Uruguay ratifies international law for indigenous peoples’ rights 18 April 2014

"Indigenous peoples make up around 5% of Uruguay's population, and include Guarani Indians (Guarani woman and her child pictured in Brazil). "
"Indigenous peoples make up around 5% of Uruguay's population, and include Guarani Indians (Guarani woman and her child pictured in Brazil). "
© João Ripper/Survival

Uruguay has pledged to ratify the International Labour Organization’s (ILO) 169 Convention, the only international law designed to protect tribal and indigenous peoples’ rights.

Government officials announced the decision at the United Nations in Geneva, Switzerland.

ILO Convention 169 recognizes and protects tribal and indigenous peoples’ right to land ownership and the right to be consulted over projects that could affect their lands or livelihoods.

Uruguay will be the twenty-third country to ratify the law, following Spain, Holland and Norway in Europe.

In 2009, Britain’s Liberal Democrat party pledged to sign the ILO Convention, but has backtracked on its promise since becoming a partner in the UK’s coalition government.
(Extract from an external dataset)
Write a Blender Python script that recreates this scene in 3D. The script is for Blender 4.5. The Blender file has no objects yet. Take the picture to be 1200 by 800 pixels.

The British government consistently refuses to ratify the convention.

Andrés Scagliola, a Uruguay government spokesperson, told the UN, ‘Our failure to ratify (the Convention) thus far shows that the State is not a rational and unified entity, but one that contradicts itself when faced with a painful past, because it is difficult to accept our long history of bloodshed and the oblivion that buried it afterwards’

The Convention plays a key role in empowering tribal peoples to protect the world’s most important conservation zones, in recognition of their distinct relationship with the natural world.

Survival is lobbying the British and USA governments to ratify the Convention.